Soweit der Beschwerdeführer seinen Einwand, dass die Sicherstellung (§ 110 StPO) unzumutbar lang angedauert habe, erstmals gegen die Beschlagnahmebeschlüsse vorgebracht hat, habe er – so das BVerfG – nicht alle nach Lage des Verfahrens zur Verfügung stehenden prozessualen Möglichkeiten genutzt, um eine Korrektur der geltend gemachten Grundrechtsverletzung zu erwirken und die Grundrechtsverletzung zu verhindern. Denn ihm wäre es möglich und zumutbar gewesen, die Dauer der Sicherstellung im Wege eines Antrags auf gerichtliche Entscheidung entsprechend § 98 Abs. 2 S. 2 StPO einer fachgerichtlichen Prüfung zu unterziehen (vgl. BVerfGK 1, 126, 133 f.; 15, 225, 236 f.).

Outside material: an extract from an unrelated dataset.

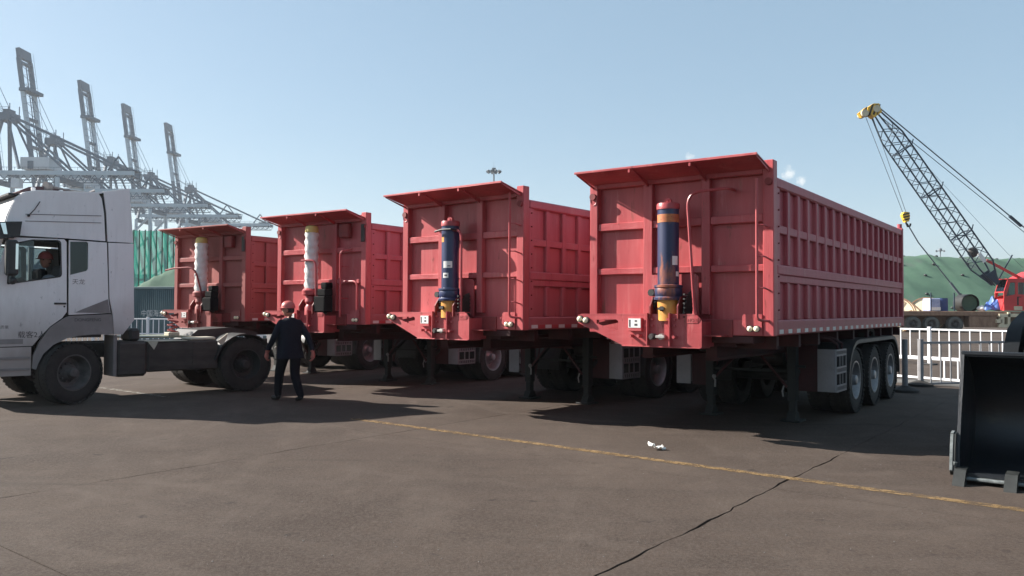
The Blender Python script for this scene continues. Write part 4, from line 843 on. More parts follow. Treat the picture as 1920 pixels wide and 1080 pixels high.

Ein derartiger Antrag auf gerichtliche Entscheidung wäre, so das BVerfG, auch nicht offenkundig aussichtslos gewesen. Der Grundsatz der Verhältnismäßigkeit verlange nämlich, dass die Durchsicht zügig durchgeführt werde, um abhängig von der Menge des vorläufig sichergestellten Materials und der Schwierigkeit seiner Auswertung in angemessener Zeit zu einer Entscheidung darüber zu gelangen, was als potenziell beweiserheblich dem Gericht zur Beschlagnahme angetragen und was an den Beschuldigten herausgegeben werden soll (BGH, Beschl. v. 5.8.2003 – StB 7/03; vgl. auch BVerfG, Beschl. v. 30.1.2002 – 2 BvR 2248/00). Ausgehend von diesen Grundsätzen sei die Verfahrensweise der Ermittlungsbehörden erheblichen Bedenken ausgesetzt. Die Mitnahme der Gegenstände zur Durchsicht habe ohne einen erkennbaren sachlichen Grund mehr als fünf Jahre lang angedauert. Das Fehlen eines sachlichen Grundes offenbare sich darin, dass die Staatsanwaltschaft und das LG die Verfahrensweise offen als „bedauerliches Versehen” bezeichnet haben. Eine solche Verfahrensweise dürfte mit dem Schutzzweck des § 110 StPO, eine übermäßige und auf Dauer angelegte Datenerhebung zu verhindern (vgl. BVerfGE 113, 29, 58), kaum zu vereinbaren sein. Einen ebenso nicht unerheblichen Verfahrensverstoß dürfte es darstellen, dass die Steuerfahndung allem Anschein nach bereits Beweismittel ausgewertet hat. Dies sei ihr aber erst nach richterlicher Anordnung der Beschlagnahme gem. § 94 Abs. 2 i.V.m. § 98 Abs. 1 S. 1 StPO gestattet (vgl. Meyer-Goßner/Schmitt, StPO, 65. Aufl. 2022, § 110 Rn 2 m.w.N.). Dieser Umstand deute darauf hin, dass grundlegende Verfahrensvorschriften verkannt worden seien. Vor diesem Hintergrund erscheine es nicht fernliegend, dass ein mit der Prüfung befasstes Gericht die Dauer der Sicherstellung für unverhältnismäßig gehalten und diese aufgehoben hätte.
Hinweis:
Der Beschuldigte vergibt sich mit der vom BVerfG geforderten Reihenfolge seiner „Rechtsmittel” nichts, denn: Sieht ggf. auch/schon das Fachgericht die Sicherstellung als zu lang und damit unverhältnismäßi...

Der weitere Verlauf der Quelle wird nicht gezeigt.